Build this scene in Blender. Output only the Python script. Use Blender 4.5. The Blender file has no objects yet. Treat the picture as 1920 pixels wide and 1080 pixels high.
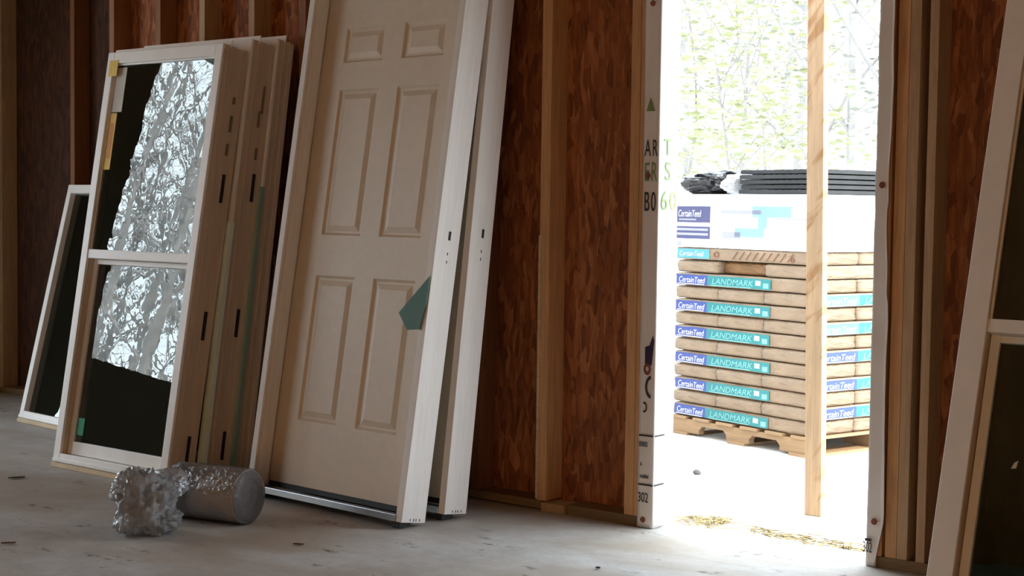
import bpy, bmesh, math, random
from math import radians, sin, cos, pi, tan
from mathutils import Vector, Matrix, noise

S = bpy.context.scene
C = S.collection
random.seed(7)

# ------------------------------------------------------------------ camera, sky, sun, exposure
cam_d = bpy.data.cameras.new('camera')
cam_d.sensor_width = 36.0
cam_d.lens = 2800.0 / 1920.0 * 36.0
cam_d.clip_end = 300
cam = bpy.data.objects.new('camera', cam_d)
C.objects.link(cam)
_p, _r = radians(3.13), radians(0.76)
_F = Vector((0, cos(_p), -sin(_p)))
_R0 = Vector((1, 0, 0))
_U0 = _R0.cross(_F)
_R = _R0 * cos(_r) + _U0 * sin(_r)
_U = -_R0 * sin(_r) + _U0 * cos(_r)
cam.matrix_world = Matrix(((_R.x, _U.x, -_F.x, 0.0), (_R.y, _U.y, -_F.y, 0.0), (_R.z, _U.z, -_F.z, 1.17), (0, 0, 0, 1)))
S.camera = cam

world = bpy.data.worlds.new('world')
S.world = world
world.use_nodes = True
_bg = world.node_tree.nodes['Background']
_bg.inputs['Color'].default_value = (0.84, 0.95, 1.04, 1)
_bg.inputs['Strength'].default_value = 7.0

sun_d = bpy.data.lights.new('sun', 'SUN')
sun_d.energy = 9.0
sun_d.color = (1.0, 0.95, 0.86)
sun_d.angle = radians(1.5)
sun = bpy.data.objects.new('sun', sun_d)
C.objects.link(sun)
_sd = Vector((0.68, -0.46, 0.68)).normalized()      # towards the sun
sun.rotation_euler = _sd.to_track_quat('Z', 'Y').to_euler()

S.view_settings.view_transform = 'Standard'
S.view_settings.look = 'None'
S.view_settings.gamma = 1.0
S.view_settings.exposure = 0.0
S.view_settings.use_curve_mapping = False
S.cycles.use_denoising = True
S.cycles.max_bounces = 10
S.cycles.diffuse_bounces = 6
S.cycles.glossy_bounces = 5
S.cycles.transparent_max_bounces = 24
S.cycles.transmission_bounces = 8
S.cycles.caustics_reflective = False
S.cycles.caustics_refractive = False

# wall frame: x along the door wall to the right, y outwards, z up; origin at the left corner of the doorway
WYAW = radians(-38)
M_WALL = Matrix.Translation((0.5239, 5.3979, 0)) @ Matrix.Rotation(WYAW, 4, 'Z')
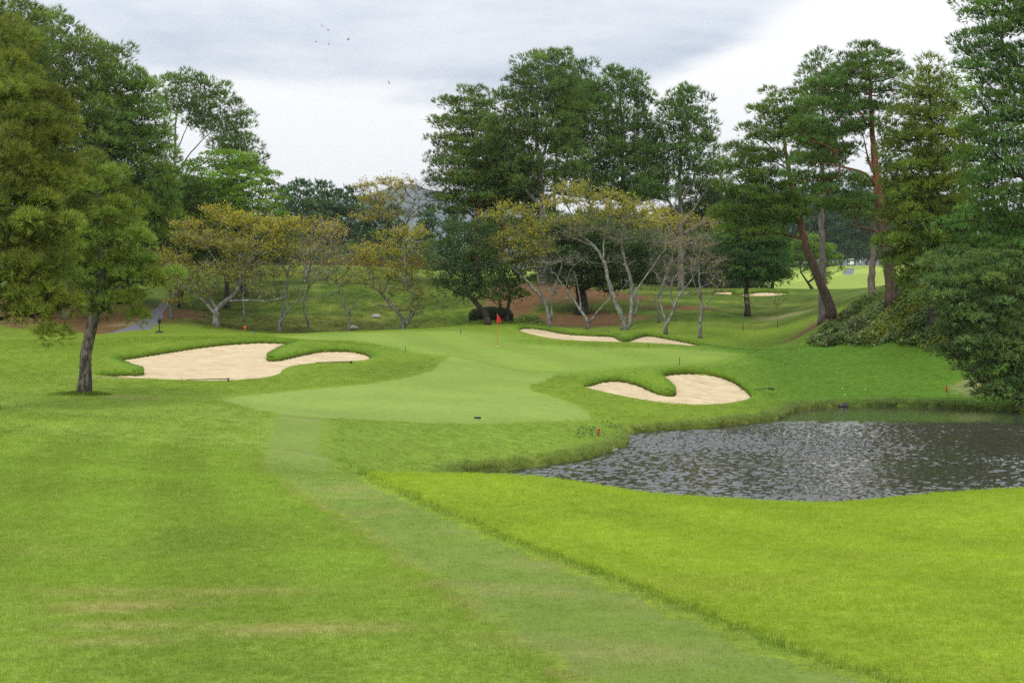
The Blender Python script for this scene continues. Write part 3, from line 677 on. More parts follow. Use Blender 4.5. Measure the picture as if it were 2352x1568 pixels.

§ SHORT TASK: Write out the records above exactly as they appear, leaving out any pictures.

§ RESULT OF THE TASK:
Build this scene in Blender. Output only the Python script. Use Blender 4.5. The Blender file has no objects yet. Treat the picture as 1920 pixels wide and 1080 pixels high.
import bpy, bmesh, math, random
from math import radians, sin, cos, pi, tan
from mathutils import Vector, Matrix, noise

S = bpy.context.scene
C = S.collection
random.seed(7)

# ------------------------------------------------------------------ camera, sky, sun, exposure
cam_d = bpy.data.cameras.new('camera')
cam_d.sensor_width = 36.0
cam_d.lens = 2800.0 / 1920.0 * 36.0
cam_d.clip_end = 300
cam = bpy.data.objects.new('camera', cam_d)
C.objects.link(cam)
_p, _r = radians(3.13), radians(0.76)
_F = Vector((0, cos(_p), -sin(_p)))
_R0 = Vector((1, 0, 0))
_U0 = _R0.cross(_F)
_R = _R0 * cos(_r) + _U0 * sin(_r)
_U = -_R0 * sin(_r) + _U0 * cos(_r)
cam.matrix_world = Matrix(((_R.x, _U.x, -_F.x, 0.0), (_R.y, _U.y, -_F.y, 0.0), (_R.z, _U.z, -_F.z, 1.17), (0, 0, 0, 1)))
S.camera = cam

world = bpy.data.worlds.new('world')
S.world = world
world.use_nodes = True
_bg = world.node_tree.nodes['Background']
_bg.inputs['Color'].default_value = (0.84, 0.95, 1.04, 1)
_bg.inputs['Strength'].default_value = 7.0

sun_d = bpy.data.lights.new('sun', 'SUN')
sun_d.energy = 9.0
sun_d.color = (1.0, 0.95, 0.86)
sun_d.angle = radians(1.5)
sun = bpy.data.objects.new('sun', sun_d)
C.objects.link(sun)
_sd = Vector((0.68, -0.46, 0.68)).normalized()      # towards the sun
sun.rotation_euler = _sd.to_track_quat('Z', 'Y').to_euler()

S.view_settings.view_transform = 'Standard'
S.view_settings.look = 'None'
S.view_settings.gamma = 1.0
S.view_settings.exposure = 0.0
S.view_settings.use_curve_mapping = False
S.cycles.use_denoising = True
S.cycles.max_bounces = 10
S.cycles.diffuse_bounces = 6
S.cycles.glossy_bounces = 5
S.cycles.transparent_max_bounces = 24
S.cycles.transmission_bounces = 8
S.cycles.caustics_reflective = False
S.cycles.caustics_refractive = False

# wall frame: x along the door wall to the right, y outwards, z up; origin at the left corner of the doorway
WYAW = radians(-38)
M_WALL = Matrix.Translation((0.5239, 5.3979, 0)) @ Matrix.Rotation(WYAW, 4, 'Z')
The Blender Python script for this scene continues. Write part 3, from line 677 on. More parts follow. Use Blender 4.5. Measure the picture as if it were 2352x1568 pixels.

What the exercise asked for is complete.